◆ WHAT TO PRODUCE ◆
Lines containing the word "were" are to be located and copied.

◆ PROVIDED MATERIAL ◆
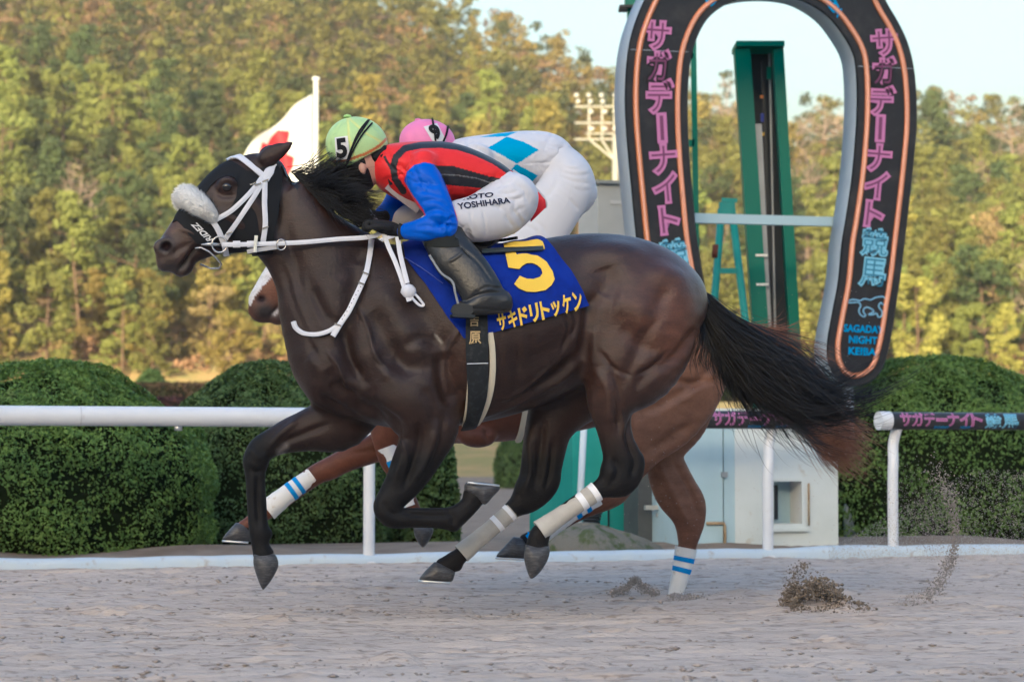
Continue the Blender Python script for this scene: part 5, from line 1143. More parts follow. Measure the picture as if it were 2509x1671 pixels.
    MB().tube([Vector(fr.px(*Z1(x, y), -.075)) for x, y in ((600, 1095), (700, 1090), (790, 1098))], [.004, .010, .006], 8).build('bit', M_ring, br, True)
    MB().tube([Vector(fr.px(*Z1(x, y), w)) for x, y, w in ((540, 1130, -.066), (600, 1125, -.07), (680, 1165, -.074), (745, 1225, -.07), (795, 1285, -.05), (770, 1325, -.02), (690, 1325, 0), (590, 1285, .02))], .0042, 8).build('chin_loop', M_ring, br, True)
    # shadow roll
    path = catmull([fr.px(*Z1(x, y), w) for x, y, w in ((745, 885, -.088), (680, 800, -.094), (585, 720, -.090), (480, 650, -.045), (440, 640, .02), (440, 710, .075), (450, 800, .085))], 8); rr = np.interp(np.linspace(0, 1, len(path)), [0, .08, .3, .5, .7, .9, 1], [.012, .030, .050, .054, .05, .035, .012])
    g = np.random.default_rng(2); M = MB().tube([Vector(q) for q in path], list(rr), 26); sr = M.build('shadow_roll', mat('fleece', (.76, .755, .73), .95, .1, bump=(160, .6)), e, True)
    v, _ = mesh_arrays(sr.data); n = 6000; ti = g.integers(2, len(path)-2, n); base = path[ti]+g.normal(0, .003, (n, 3)); d = g.normal(0, 1, (n, 3)); tg = np.gradient(path, axis=0)[ti]; tg /= np.linalg.norm(tg, axis=1)[:, None]; d -= tg*(d*tg).sum(1)[:, None]; d /= np.linalg.norm(d, axis=1)[:, None]
    p0 = base+d*rr[ti][:, None]*.96; sd = np.cross(d, tg)*.0014; tip = p0+d*.010+tg*.008+g.normal(0, .003, (n, 3)); V = np.stack([p0-sd, p0+sd, tip], 1).reshape(-1, 3); link('fleece_pile', mesh(V, np.arange(3*n).reshape(-1, 3)), mat('fleece', (1, 1, 1)), sr, kind='stuff')
    # reins
    rn = empty('reins'); rn.parent = e
    strap('rein', fr, [Z1(800, 1096), Z1(1000, 1095), Z1(1330, 1085), Z1(1600, 1072), Z1(1900, 1045), Z1(2150, 1030), Z1(2270, 1010), Z1(2330, 975)], 11, 0, M_leather, rn, .004, w=(-.095, -.11, -.125, -.14, -.15, -.165, -.17, -.17))
    strap('rein_lower', fr, [Z1(1040, 1165), Z1(1120, 1150), Z1(1340, 1118)], 10, 0, mat('grey_web', (.42, .42, .45), .6), rn, .003, w=(-.10, -.12))
    for x in (940, 1075): strap('rein_keeper', fr, [Z1(x-35, 1093), Z1(x+35, 1092)], 16, 0, M_leather, rn, .008, w=(-.106, -.108))
    strap('rein_stop', fr, [Z1(1128, 1010), Z1(1122, 1090), Z1(1118, 1170)], 8.5, 0, mat('cream_web', (.66, .66, .58), .6), rn, .005, w=(-.128, -.128))
    c = fr.px(*Z1(1368, 1097), -.132); MB().tube([Vector(c)+Vector((.021*math.cos(a), 0, .024*math.sin(a))) for a in np.linspace(0, 6.283, 21)], .003, 6, cap=False).build('martingale_ring', M_ring, rn, True)
    strap('rein_end', fr, [(940, 572), (952, 605), (966, 636), (980, 672), (991, 706)], 11, 0, M_leather, rn, .004, w=(-.18, -.22, -.262)); strap('rein_end', fr, [(974, 580), (980, 620), (988, 655), (998, 694)], 11.5, 0, M_leather, rn, .004, w=(-.20, -.235, -.268))
    strap('rein_end', fr, [(940, 560), (915, 530), (896, 505)], 8, 0, M_leather, rn, .003, w=(-.14, -.05, .08))
    M = MB(); M.lathe((0, 0, 0), [(.001, -.034), (.020, -.024), (.033, -.006), (.030, .012), (.018, .028), (.001, .034)], 12); c = Vector(fr.px(1001, 714, -.275)); M.v = [c+Vector((q.x*1.1, q.y*.6, q.z)) for q in M.v]; M.build('rein_knot', M_leather, rn, True)
    strap('rein_loop', fr, [(1006, 716), (1018, 722), (1032, 738), (1038, 748), (1028, 748), (1014, 735), (1004, 722)], 6, 0, M_leather, rn, .004, w=(-.275, -.282, -.275)); strap('rein_loop', fr, [(998, 716), (1000, 728), (1003, 738)], 12, 0, M_leather, rn, .004, w=(-.275, -.28))
    # breast collar
    bc = empty('breast_collar'); bc.parent = e
    strap('collar_strap', f, [(908, 592), (906, 622), (898, 668), (886, 698), (870, 733), (855, 764), (836, 792), (817, 824)], 13, .010, M_leather, bc, .005, mirror=True); strap('collar_loop', f, [(832, 796), (806, 812), (775, 820), (745, 816), (728, 803), (722, 788)], 10.5, .010, M_leather, bc, .005, mirror=True)
    for x, y in ((896, 674), (886, 698), (830, 797)):
        p = f.surf([(x, y)], .018)[0]; MB().box(p, (.032, .008, .006), M=Matrix.Rotation(R(20), 3, 'Y')).build('buckle', M_ring, bc)
    for k in range(9):
        t = k/8; p = f.surf([(884-t*44, 706+t*78)], .0158)[0]; MB().box(p, (.004, .002, .004)).build('punch_hole', M_dark, bc)
    # saddlecloth
    M_sc = mat('saddlecloth_blue', (.010, .030, .30), .8, .15, noise=(16, (.007, .020, .22), .4, .7), bump=(200, .2), sheen=.05)
    sc_poly = [(987, 588), (990, 615), (994, 638), (1018, 668), (1043, 697), (1070, 738), (1099, 781), (1120, 806), (1137, 829), (1165, 825), (1193, 819), (1245, 805), (1295, 791), (1366, 771), (1440, 750), (1425, 715), (1397, 668), (1376, 640), (1357, 612), (1342, 596), (1326, 586), (1290, 582), (1200, 588), (1100, 584), (1040, 580)]
    wv = lambda P: .004*np.sin(P[:, 0]*.045+P[:, 1]*.03)+.003*np.sin(P[:, 0]*.11-P[:, 1]*.05)
    sc = cover('saddlecloth', f, sc_poly, .018, .012, 9, M_sc, e, mirror=True, wave=wv)
    M_y = mat('saddlecloth_yellow', (.80, .55, .035), .7, .15)
    five = [(1234, 607), (1318, 602), (1330, 605), (1334, 621), (1262, 628), (1266, 636), (1290, 633), (1315, 636), (1338, 650), (1352, 672), (1356, 690), (1348, 704), (1334, 715), (1310, 720), (1288, 718), (1270, 712), (1258, 703), (1272, 683), (1290, 690), (1305, 690), (1322, 683), (1328, 674), (1325, 664), (1316, 656), (1303, 653), (1290, 655), (1278, 662), (1272, 668), (1244, 664), (1238, 630)]
    cover('number', f, five, .0262, .004, 6, M_y, sc, wave=wv)
    kq = lambda a, b: [(1219+a*207, 813-a*54), (1219+b*207, 813-b*54), (1212+b*207, 774-b*60), (1212+a*207, 774-a*60)]
    for i, ch in enumerate('サキドリトッケン'):
        q = kq(i/8+.008, (i+1)/8-.012)
        if ch == 'ッ': q = kq(i/8+.01, (i+1)/8-.012); q[2] = (q[2][0], q[2][1]+8); q[3] = (q[3][0], q[3][1]+8)
        decal('lettering', f, ch, q, .0285, M_y, sc, .035, .2)
    strap('seam', f, [(992, 640), (1040, 668), (1085, 700)], 1.6, .026, mat('seam_thread', (.08, .11, .42), .8), sc, .002)
    # girth
    gi = empty('girth'); gi.parent = e; M_g = mat('girth_elastic', (.016, .019, .024), .7, .25, noise=(40, (.035, .04, .045), .5, .7)); M_cr = mat('girth_cream', (.56, .52, .40), .7)
    strap('girth_pad', f, [(1200, 815), (1206, 860), (1205, 920), (1196, 970), (1176, 1016), (1150, 1050)], 15, .014, M_cr, gi, .006); strap('girth_pad', f, [(1152, 895), (1151, 950), (1145, 1000), (1138, 1040)], 14, .012, M_cr, gi, .006)
    gb = strap('girth_band', f, [(1167, 755), (1168, 850), (1169, 900), (1168, 960), (1156, 1010), (1140, 1052)], (52, 54, 52, 46, 36, 26), .026, M_g, gi, .005); MG = mat('gold_thread', (.50, .38, .18), .5)
    decal('lettering', f, '吉', [(1150, 801), (1173, 801), (1172, 776), (1151, 776)], .034, MG, gb, .02, .2); decal('lettering', f, '原', [(1148, 843), (1178, 842), (1176, 812), (1150, 812)], .034, MG, gb, .02, .2)
    strap('girth_seam', f, [(1144, 888), (1170, 887), (1195, 886)], 2.2, .030, M_leather, gi, .003)
    # saddle
    sd = empty('saddle'); sd.parent = e
    cover('saddle_flap', f, [(1030, 588), (1045, 620), (1068, 650), (1095, 668), (1120, 660), (1160, 640), (1190, 625), (1215, 606), (1270, 590), (1260, 570), (1150, 566), (1060, 570)], .034, .014, 9, mat('saddle_black', (.014, .014, .016), .35, .5), sd, mirror=True)
    strap('flap_piping', f, [(1030, 592), (1045, 622), (1066, 650), (1095, 670), (1112, 678)], 4, .036, mat('piping_grey', (.25, .25, .26), .6), sd, .003)
    strap('saddle_strap', f, [(1180, 630), (1240, 627), (1300, 624), (1330, 622)], 9, .034, mat('strap_grey', (.030, .04, .045), .35, .5), sd, .004)
    strap('pommel_trim', f, [(1120, 584), (1180, 580), (1230, 577), (1262, 572)], 5, .05, mat('saddle_trim', (.72, .60, .22), .6), sd, .004)
tack5()
# ================================================================== front rider
def Z2(x, y): return (780+.29787*x, 260+.29787*y)
def cmesh(fld, name, m, parent, S=None, colf=None, smooth=2, side='near', **kw):
    V, F = fld.mesh(smooth); N = normals(V, F)
    if S: V = strokes(V, N, fld.fr, S, side)
    c = None if colf is None else colf(fld.fr.to_px(V), V, N)
    return link(name, mesh(V, F, cols=c), m, parent, True, **kw)
def gloved_hand(fr, wrist, knuck, w, curl, parent, m, h=.0042, flip=1):
    """palm, four unequal curled fingers, thumb; pixel positions"""
    a, b = np.array(fr.px(*wrist, w)), np.array(fr.px(*knuck, w)); lo = np.minimum(a, b)-.12; hi = np.maximum(a, b)+.12
    f = Field(fr, lo, hi, h); d = (b-a); L = np.linalg.norm(d); d /= L; up = np.cross(d, [0, 1, 0]); up = up if up[2] > 0 else -up
    f.tube([[*(a-d*.02), .030, .027], [*(a+d*.015), .028, .026], [*(a+d*L*.5), .034, .036], [*b, .024, .042]], 0, 5, .6)
    for k, (ln, wo) in enumerate(((.9, -.033), (1.05, -.012), (1.0, .011), (.82, .031))):
        p0 = b+np.array([0, wo, 0])-d*.012; p1 = b+d*.030*ln+np.array([0, wo, 0])+up*.002; p2 = p1-up*.030*ln+d*.008*ln; p3 = p2-d*.026*ln-up*.006
        f.tube([[*p0, .0125, .0115], [*p1, .0115, .0105], [*p2, .0105, .0098], [*p3, .0085, .0085]], .006, 4, .8)
    t0 = a+d*L*.45+np.array([0, -.034*flip, 0]); t1 = a+d*L*.85+np.array([0, -.050*flip, 0])-up*.012; t2 = b+d*.018+np.array([0, -.040*flip, 0])-up*.024
    f.tube([[*t0, .014, .013], [*t1, .012, .0115], [*t2, .0095, .009]], .010, 4, .8)
    return cmesh(f, 'glove', m, parent, None, None, 2)
M_silk_attr = mat('silks', (1, 1, 1), .5, .3, attr=True, bump=(120, .12), bump2=(13, .22), stretch=(1, 1, 1.8), sheen=.1); M_br = mat('white_breeches', (.60, .60, .64), .6, .25, bump=(140, .12), bump2=(14, .06), stretch=(1.6, 1, 1)); M_boot = mat('black_boot', (.014, .015, .017), .34, .5, dirt=(22, (.030, .032, .034), .54, .80), bump=(60, .15)); M_skin = mat('skin', (.48, .28, .20), .5, .35); M_glove = mat('black_glove', (.014, .014, .015), .7, .3, bump=(200, .3))
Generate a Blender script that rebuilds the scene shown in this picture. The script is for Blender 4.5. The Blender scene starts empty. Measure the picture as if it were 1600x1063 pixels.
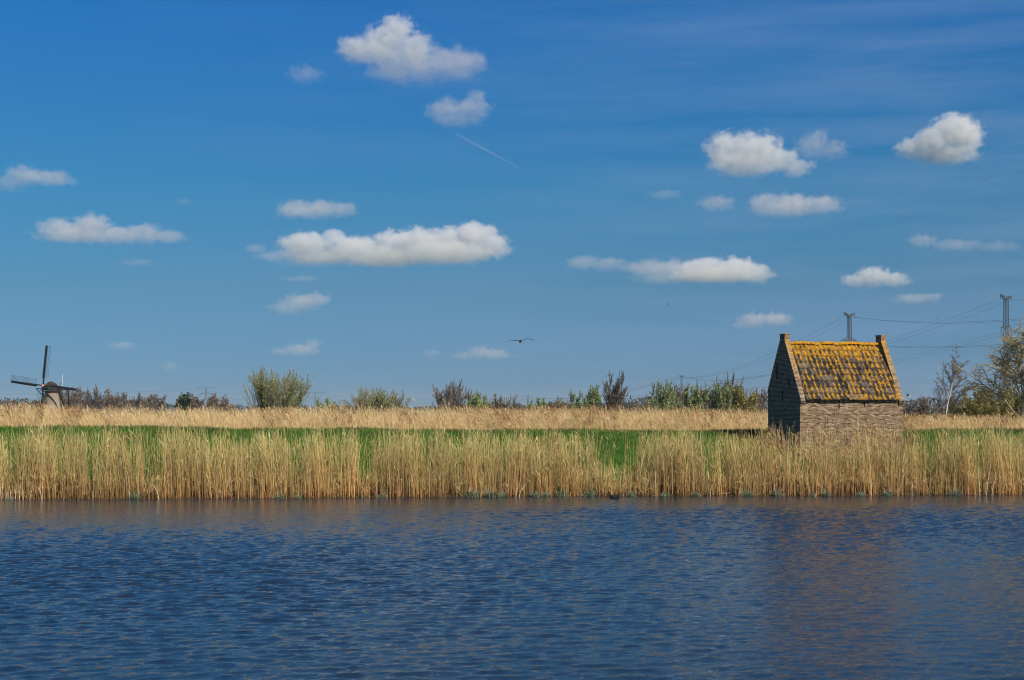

◆ RESULT FOR THIS TASK ◆
Continue the Blender Python script for this scene: part 5, from line 1143. More parts follow. Measure the picture as if it were 2509x1671 pixels.
Generate a Blender script that rebuilds the scene shown in this picture. The script is for Blender 4.5. The Blender scene starts empty. Measure the picture as if it were 1600x1063 pixels.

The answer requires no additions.